Rosicrusians..... A Cult?

Seems obvious to me that regular religions and cults exist on a continuum. At one end would be those who insist that religious observance is purely a personal matter available only by individual realization, and do not attempt to convert others, like some individualist pantheists or mystics; on the other, those for whom religion is nothing more than an excuse to coerce money and obedience out of followers, and have no real belief in its substance - like one imagines of the founders of Scientology.

In the middle exist the mass of traditional churches and organized religions, for whom religion provides some measure of structure and social control, but whose ministers, priests, rabbis and imams are more probably than not believers themselves.

There is never going to be an absolutely bright line between them, as any individual religion is constantly in a state of evolution. A traditional-type church can throw out a charismatic leader who uses the structure of thge church to build a cult-like fiefdom (think of Jim Jones); OTOH, a cult-like organization can, over time, evolve into an ordinary middling religion.

The criterion may not explicitly say that the charismatic leader must be alive, but I think it’s heavily implied. The leader has to be available and capable of exerting active influence upon the cult members’ beliefs and lives. Jesus and Mohammed, analytically speaking, are not leaders but icons.
Powers &8^]

I don’t think you can call Mohammed an “icon”, precisely.

Which just makes the list silly. It means that he minute before L. Ron died, Scientology was a cult. The minute after he died, it ceased to be a cult and became a religion.

Any criterion that produces such bizarre results is essentially worthless.

Back to the OP for a moment… Your post is loaded with so many idiosyncratic assumptions and definitions and conceptual ambiguities that it makes answering, impossible:

What exactly do you mean by a “true Christian”? I’m not familiar with what a “true Christian” even is. What distinguishes a “true” Xtian from one who’s not?

What exactly is one’s “spiritual self”? And what exactly does it mean to “reach” it?

What exactly do you mean by “achieve spiritualism”?

I think you mean spirituality, anyway. Spiritualism was a specific kind of metaphysical/paranormal woo-woo mumbo-jumbo from the 19th century, involving mediums, seances, and “ectoplasm”. (You can Google or Wiki the term for more info.)

They aren’t meant to account for every possible eventuality. If a leader leaves or dies, of course there’s going to be a transition period. If the organization no longer has a single charismatic leader, then it’s hard to continue to call it a cult, yes, but I don’t see why it would lose that status instantly.
Powers &8^]

In no way could either Jesus or Mohammed be described as leading Christians or Moslems. Christians and Moslems might follow their teachings; but that’s a passive process, not an active one.

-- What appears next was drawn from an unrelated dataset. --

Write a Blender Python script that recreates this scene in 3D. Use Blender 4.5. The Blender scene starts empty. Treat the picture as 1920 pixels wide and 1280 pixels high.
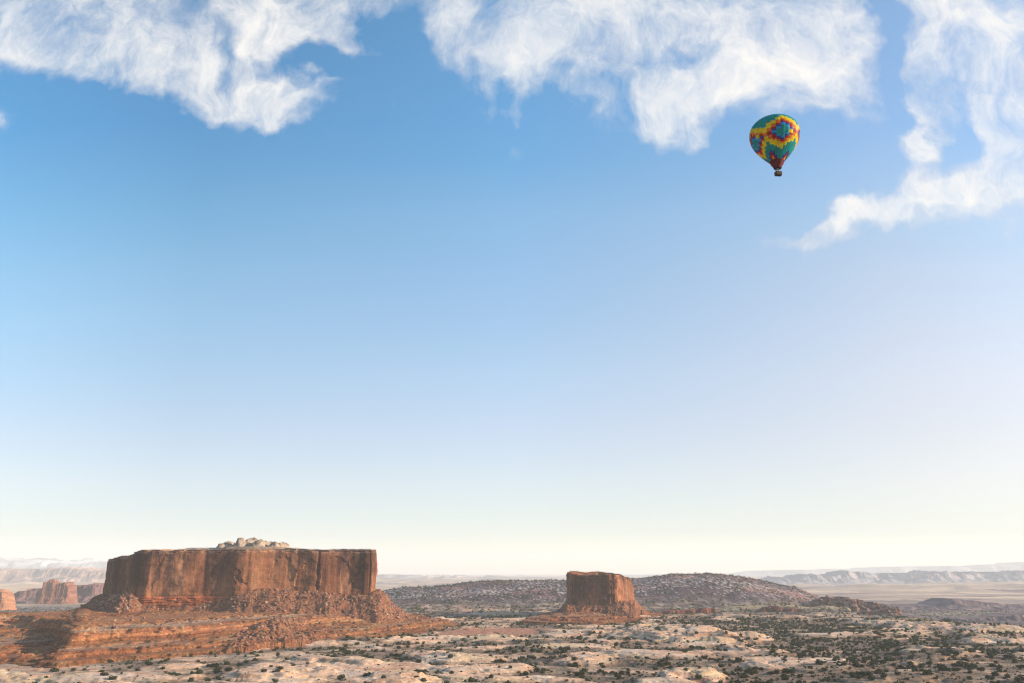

If something is “universally true”, then it’s an absolute. There are no exceptions.

Since there clearly are exceptions, then we’re not dealing with something that is universally true.

:rolleyes:

If you are a Roman Catholic you do not “lose all control over your reproductivity”. Of course you have touched on a topic here that could lead on to a meaningful debate, but then you blow it all by making further sweeping assertions that don’t hold up to any sort of scrutiny.

Clearly any organisation that tells its members how to spend their money is exercising (or trying to exercise) considerable control over them. But most Christian churches don’t do this. And so far as I’m aware, the Church of England at least doesn’t tell its members when to attend church, and certainly not “with whom”.

You seem to have failed to grasp an important distinction between mainstream religious (or other) organisations, and at least the more troublesome sort of cults. An organisation might express opinions as to its members’ conduct. But there’s both the degree to which it does this, and the methods by which it enforces it. That’s what I understand by “considerable amount of social control over the lives of the followers”.

But if you don’t agree with the position of the Church of England, then whatever it says about you leaving it is irrelevant. Anyway, you can leave the C of E with probably less hassle than you would if you wanted to leave your current bank!

In contrast, the stereotypical cult will even use physical coercion to prevent someone from leaving its ranks.

If a state church were really exerting a “considerable amount of social control” over its members, it’s a little hard to understand how the Church of England has ended up with such a low membership; its official website states that only 40% of the population “regard themselves as belonging to the Church of England”. Note the choice of words: even with such a loose definition of membership, well over half the population still aren’t members!